O’Malley coach not worried about Dvalishvili: ‘He’ll knock Merab out too’


The “Suga” Era is officially upon us! Six years after some kid named Sean O’Malley won his fight on the second season of Dana White’s Tuesday Night Contender Series, that kid is now the bantamweight champion.

O’Malley claimed the belt by knocking out big favorite Aljamain Sterling in the second round (watch the whole fight here). It’s still unclear who his first title defense will be against, or when. O’Malley has said he’d like Marlon “Chito” Vera in December. Others have called for him to fight the much more stylistically difficult No. 1 ranked Merab Dvalishvili.

While we expect the UFC to serve up Vera first (because money), O’Malley’s head coach and close friend Tim Welch made it clear that they don’t fear “The Machine.”

“I think if you got a real special striker, like someone like Izzy or Volk or these guys, they see Sean and they’re like, wow, he is a problem,” Welch said on a new episode of Submission Radio. “But then you have stupid people like Henry Cejudo and stuff that think they’re just gonna go in there and kick his legs and they’re gonna take him down easy. That’s all you gotta do is just kick his legs and pressure him.”

“I think that might have put a little fear in Merab also,” he added. “Because Merab makes a lot of those mistakes [as Aljamain Sterling] too. Yes, he’s got a scary, scary gas tank, he’s gonna come forward the whole time, but he reaches, and he does a lot of bad stuff fundamentally too. So, if that fight happens eventually, he’ll probably knock Merab out too.”

O’Malley came into his fight against Aljamain Sterling with a bad rib injury, and while they weren’t able to train any grappling leading up to UFC 292 in Boston, they did drill that slick step back counter that knocked Sterling to the canvas.

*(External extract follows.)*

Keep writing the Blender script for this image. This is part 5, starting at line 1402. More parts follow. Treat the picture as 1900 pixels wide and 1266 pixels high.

“That literally was probably the main sequence we drilled all fight camp,” O’Malley’s coach said. “All fight camp. Trying to bait him in, trying to bait him into rushing in. All of his fights, he starts in the southpaw position, he walks forward with the left hand into an opposite stance.

“But the problem is, if you’re not good, and you’re not good enough with your range with that, there’s a point in that sequence where your feet are squared up. And ‘Suga’ floated perfectly out of the way. Throughout that fight camp, we probably did that exact same sequence with that right hand and me walking forward with my left hand over like hundreds of times, hundreds of times.”

As for Welch’s thoughts on the Aljo stoppage, which has become something of a talking point on forums and social media networks?

“I talked to Aljo in the cage, I could see he wasn’t all there,” Welch said. “His eyes weren’t all there. Sean said he saw his eyes roll back a couple times when he bounced his head off the canvas, and he was bloodied up, and it was a good stoppage. It really was.”